The Register-Herald, Beckley, West Virginia

Local News

September 27, 2012

Raleigh schools show progress on WESTEST

While West Virginia submitted an application for a flexibility waiver for No Child Left Behind on Sept. 6, schools are still held accountable for meeting adequate yearly progress on their WESTEST until it is approved.

Each year the adequate progress mark is increased.

Only one county, Tyler County, made adequate yearly progress for 2011-12, but Raleigh County still made significant progress, said Sheila Lucento, Raleigh County Schools counseling and test coordinator.

She noted that Raleigh County had 16 schools, or 57 percent, meet the mark, as compared to 11 schools who met adequate yearly progress for the 2010-11 school year.

In addition, a total of 20 schools, or 71 percent, showed increases in half or more grades tested.

The other eight schools held accountable in the county (which does not include The Academy of Careers and Technology) did see increases in some areas and those that decreased had only minor decreases, at times only a few students per grade level, she said.

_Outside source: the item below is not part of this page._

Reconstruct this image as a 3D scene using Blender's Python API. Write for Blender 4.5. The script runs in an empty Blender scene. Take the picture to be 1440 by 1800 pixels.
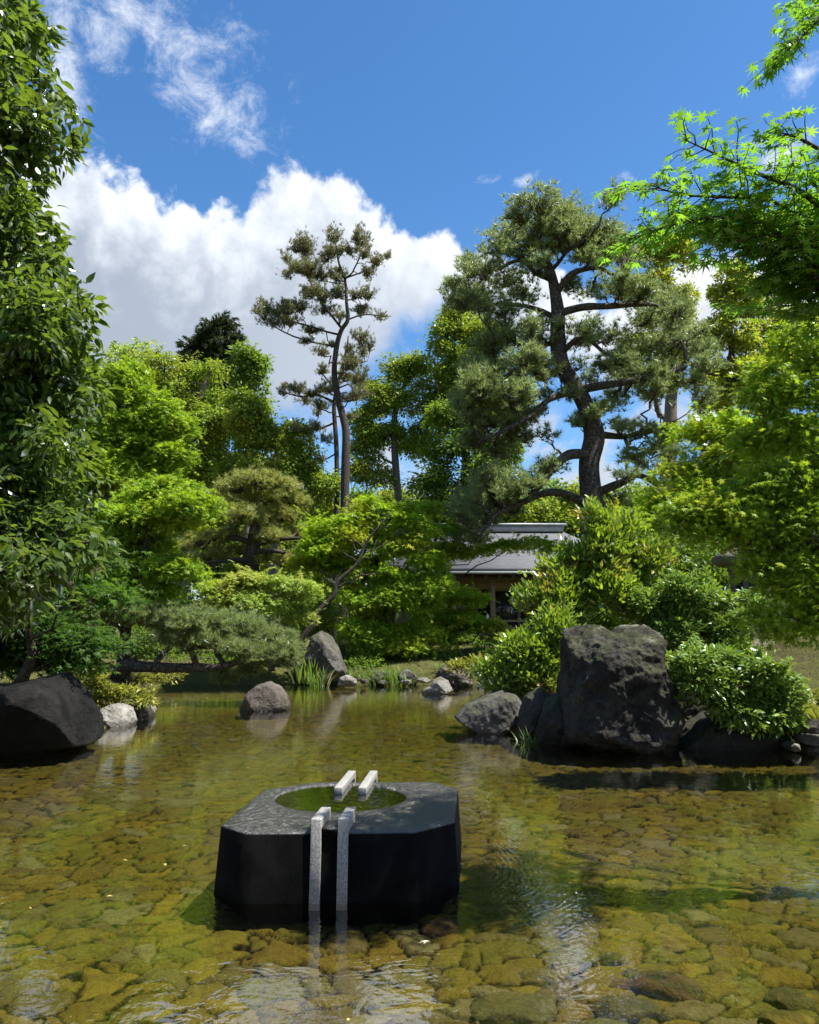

She said 79 percent of elementary schools and 40 percent of middle schools met the adequate yearly progress mark.

Math scores for students at or above mastery level increased in grades 3, 4, 5, 6, 7, 8, 10 and 11.

Grade three increased the most — with 16 percent.

She explained that math scores did decrease in grade 9; however, the math WESTEST is primarily Algebra 1, a subject not all ninth-graders have taken.

When the county implements the new core standards, Math 1 will encompass elements of algebra and students should be better prepared, she said.

She also noted that statewide, ninth grades showed the lowest math scores.

Raleigh County reading and language arts saw improvement in grades 3, 5, 10, and remained the same in 11.

Grades 4, 6, 7, 8, and 9 decreased between 2 and 5 percent.

Lucento noted that state scores also decreased in grades 4, 7 and 8, but Raleigh County scored higher than the state average.

Of those schools that did not meet adequate yearly progress, three did not meet it for the first time.

Lucento explained that Coal City Elementary did not meet the mark only because of math test scores within the low-socioeconomic subgroup.

Liberty and Shady Spring high schools both met the standards on their test scores but did not meet adequate yearly progress for the first time this year because of their graduation rates.

High schools must show a constant increase in graduation rates.

She said the two schools decreased only about one-tenth a percent.

“That why you really have to look at all the facts and not just the single numbers when you look at AYP,” she added.